§ Request: Print nothing but the lines from the start of the listing below through the line that contains "fl, smooth=False, kind='stuff')". Do not include the pictures.

§ Information provided:
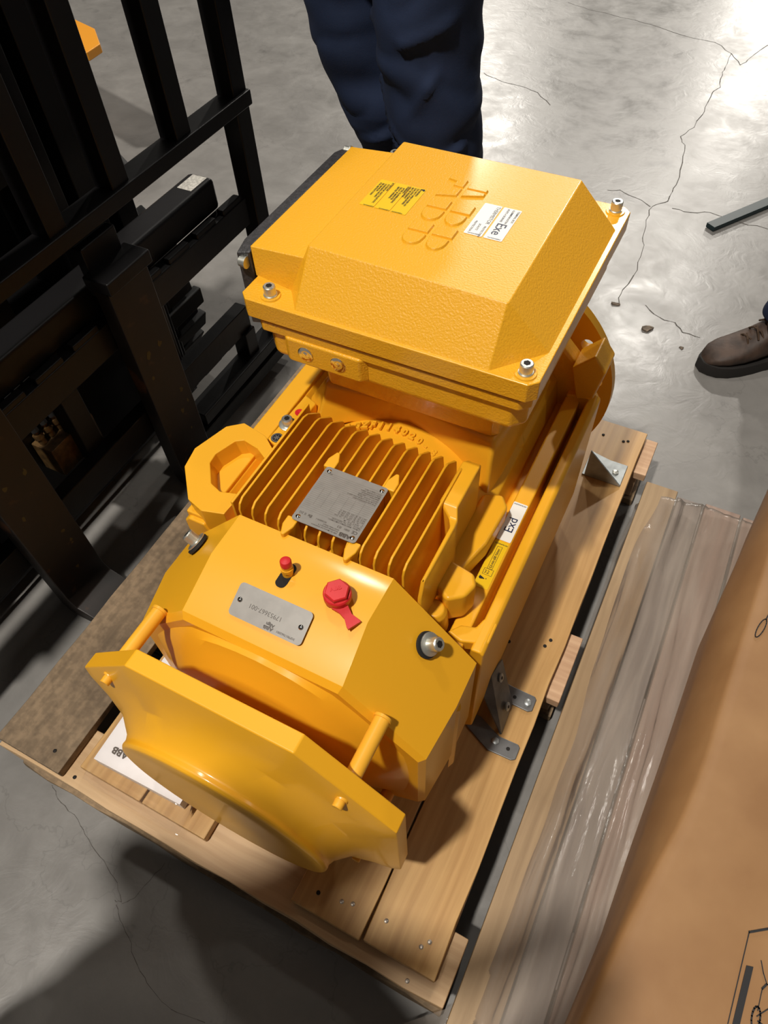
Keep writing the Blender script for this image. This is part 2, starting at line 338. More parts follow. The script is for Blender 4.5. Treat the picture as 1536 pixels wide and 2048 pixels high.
for ci, pts in enumerate(cracks):
    far = pts[0][1] > 1
    q = []
    for i in range(len(pts) - 1):
        for t in (0, 0.33, 0.66):
            j = (0.006 if far else 0.0022)
            q.append((pts[i][0] * (1 - t) + pts[i + 1][0] * t + (rnd.uniform(-j, j) if t else 0), pts[i][1] * (1 - t) + pts[i + 1][1] * t + (rnd.uniform(-j, j) if t else 0)))
    q.append(pts[-1])
    for i in range(len(q) - 1):
        ribbon(bm, q[i:i + 2], (0.0034 if far else 0.0011) * rnd.uniform(0.5, 1.2), -0.1496)
obj('hairline_crack', bm, 'crack', fl, smooth=False, kind='stuff')

# ================================================================ PALLET
pal = thing('wooden_pallet', 'large wooden pallet of old and new planks carrying the yellow motor', 'pallet', (-0.45, 0.68, -0.15))
def plank(name, x0, x1, y0, y1, z0, z1, mat, seed=0, rot=0.0, wob=0.0015, bev=0.002):
    bm = bmesh.new(); r = random.Random(seed); lx = x1 - x0; ly = y1 - y0; n = 14
    cx, cy = (x0 + x1) / 2, (y0 + y1) / 2
    alongx = lx > ly
    rings = []
    for i in range(n + 1):
        t = i / n; w = [r.uniform(-wob, wob) for _ in range(4)]
        if alongx:
            x = x0 + lx * t
            rings.append([(x, y0 + w[0], z0), (x, y1 + w[1], z0), (x, y1 + w[2], z1), (x, y0 + w[3], z1)])
        else:
            y = y0 + ly * t
            rings.append([(x0 + w[0], y, z0), (x1 + w[1], y, z0), (x1 + w[2], y, z1), (x0 + w[3], y, z1)])
    loft(bm, rings)
    if rot: bm.transform(Matrix.Translation((cx, cy, 0)) @ Matrix.Rotation(rot, 4, 'Z') @ Matrix.Translation((-cx, -cy, 0)))
    return obj(name, bm, mat, pal, bevel=bev, seg=1)
DT = 0.022
plank('deck_plank', -0.912, -0.757, 0.050, 1.24, -DT, 0, 'old', 1, wob=0.002)['label'] = 'dirty weathered outer deck plank'
plank('deck_plank', -0.728, -0.588, 0.078, 1.24, -DT, -0.001, 'pine', 2)
plank('deck_plank', -0.585, -0.446, 0.078, 1.24, -DT, -0.001, 'pine', 3)
plank('deck_plank', -0.262, -0.1345, 0.066, 1.33, -DT, 0, 'pine', 4)
plank('deck_plank', -0.131, -0.0045, 0.069, 1.33, -DT, 0, 'pine', 5)
plank('cross_plank', -0.912, 0.022, 0.043, 0.150, -2 * DT, -DT, 'pine_x', 6, wob=0.0025)
plank('cross_plank', -0.905, 0.024, 0.590, 0.742, -2 * DT, -DT, 'block', 7)
plank('cross_plank', -0.905, 0.027, 1.215, 1.335, -2 * DT, -DT, 'block', 8)
plank('bottom_board', -0.912, 0.024, 0.038, 0.135, -0.15, -0.128, 'old_x', 9, wob=0.003)
plank('bottom_board', -0.905, 0.020, 0.600, 0.730, -0.15, -0.128, 'old_x', 10)
plank('bottom_board', -0.905, 0.020, 1.220, 1.330, -0.15, -0.128, 'old_x', 11)
plank('stringer', -0.910, 0.016, 0.050, 0.088, -0.128, -2 * DT, 'old_x', 12, wob=0.003)
for i, x0 in enumerate((-0.90, -0.50, -0.095)):
    for j, (y0, y1) in enumerate(((0.61, 0.72), (1.23, 1.325))):
        plank('spacer_block', x0, x0 + 0.105, y0, y1, -0.128, -2 * DT, 'block', 20 + i * 3 + j, wob=0.001)
def nail(x, y, z, r=0.0042, mat='nail'):
    bm = bmesh.new(); lathe(bm, (x, y, z - 0.001), (rnd.uniform(-.15, .15), rnd.uniform(-.15, .15), 1), [(0, r), (0.0022, r), (0.003, r * 0.6)], n=12)
    return obj('nail', bm, mat, pal)
for (x, y, z, k) in [(-0.227, 0.096, 0, 1), (-0.186, 0.102, 0, 0), (-0.168, 0.107, 0, 0), (-0.108, 0.11, 0, 0), (-0.033, 0.115, 0, 0), (-0.042, 0.103, 0, 0), (-0.04, 0.681, 0, 1), (-0.034, 0.698, 0, 1), (-0.108, 0.659, 0, 1), (-0.043, 0.053, -DT, 0), (-0.1, 1.28, 0, 1), (-0.05, 1.279, 0, 1), (-0.04, 1.284, 0, 1), (-0.735, 0.060, -DT, 1), (-0.79, 0.08, 0, 1)]:
    nail(x, y, z, 0.0036, 'hole' if k else 'nail')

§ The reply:
Keep writing the Blender script for this image. This is part 2, starting at line 338. More parts follow. The script is for Blender 4.5. Treat the picture as 1536 pixels wide and 2048 pixels high.
for ci, pts in enumerate(cracks):
    far = pts[0][1] > 1
    q = []
    for i in range(len(pts) - 1):
        for t in (0, 0.33, 0.66):
            j = (0.006 if far else 0.0022)
            q.append((pts[i][0] * (1 - t) + pts[i + 1][0] * t + (rnd.uniform(-j, j) if t else 0), pts[i][1] * (1 - t) + pts[i + 1][1] * t + (rnd.uniform(-j, j) if t else 0)))
    q.append(pts[-1])
    for i in range(len(q) - 1):
        ribbon(bm, q[i:i + 2], (0.0034 if far else 0.0011) * rnd.uniform(0.5, 1.2), -0.1496)
obj('hairline_crack', bm, 'crack', fl, smooth=False, kind='stuff')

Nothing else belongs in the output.